As with the other currencies the euro trades from the open in Sydney on Monday morning, 24 hours a day until the close in the New York on Friday, which is essential Saturday morning in Sydney. The extensive trading hours means that there is plenty of opportunity. But just because the euro trades these hours, it doesn’t mean that it trades equally across these hours. Volatility and volume can vary greatly across any one 24-hour period. You will see that spreads can often increase in those quieter periods, whilst spreads can also narrow significantly during the busier periods. Yet despite having the ability to trade round the clock you will see that most signals to trade come from the busiest periods.

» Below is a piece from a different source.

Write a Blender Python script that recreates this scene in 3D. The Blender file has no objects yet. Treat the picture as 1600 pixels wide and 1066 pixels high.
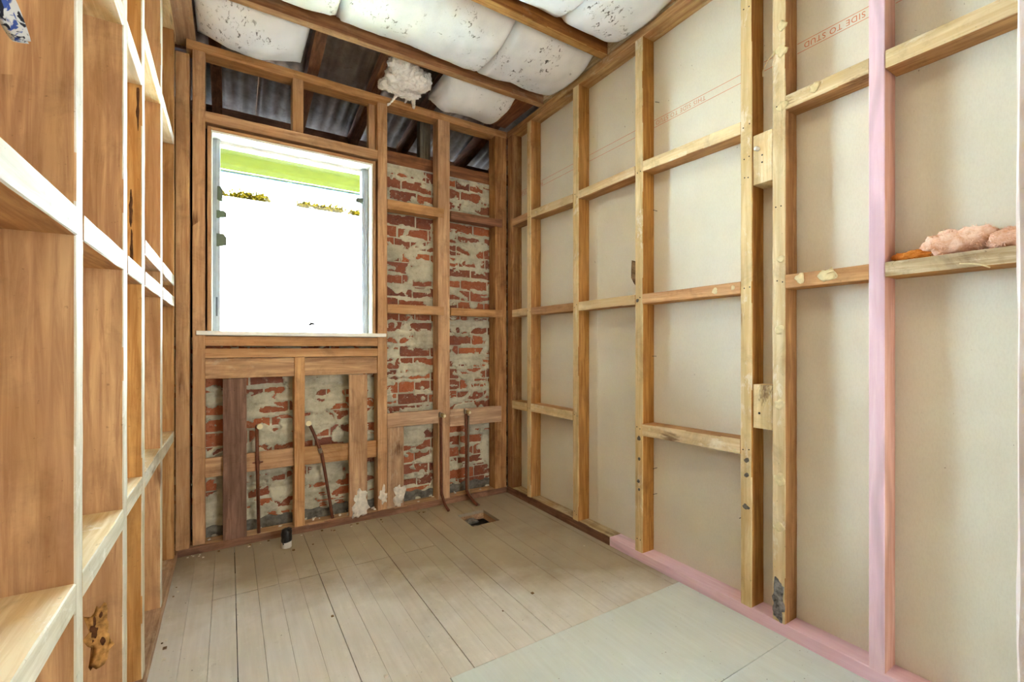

EUR/USD is the most traded currency pair in the world. It is also the most liquid therefore the pair is able to maintain a particularly tight spread across most of the trading day. Even so it is worth being aware of the hours that the European session and the US session trade and within these hours economic data will be released which is likely to impact on the currency pair.

The Hours

The European session opens at 07:000 GMT and continues until 16:00 GMT, whilst the US session opens at 13:00 GMT and trades until 22:00 GMT. So here we can see that the pair will be active session for 13 hours of the day. However, this is potential when it is at its most active, however given that the pair is influenced by events across the globe, fluctuations can readily happen at any point in a 24-hour period.

Economic Data

European economic data is generally released at 07:00 GMT. You will often notice that trading an hour or so prior to a release and several hours following the release of economic data sees increased volatility. Meanwhile US economic releases are often provided at 13:30 – 14:00 GMT and can generate big peaks in trading volume and strong trends for the hours following the release. When we consider than Japanese economic releases happen in the middle of the night for European traders it is easy to see why they don’t often create as much movement in the EUR/JPY as US releases cause in the EUR/USD pair.

This also applies to central bank meeting. The Federal Reserve tend to give their rate decisions at 19:00 GMT, which is still a reasonable time for European traders. The European Central Bank tends to give their rate decision at 12:45 GMT.



So whilst it is possible to trade the EUR/USD, the most traded currency pair in the world, throughout the 24 hour period, it is possible that you may notice more activity and volume during certain hours, when data is released or central banks take monetary policy decisions.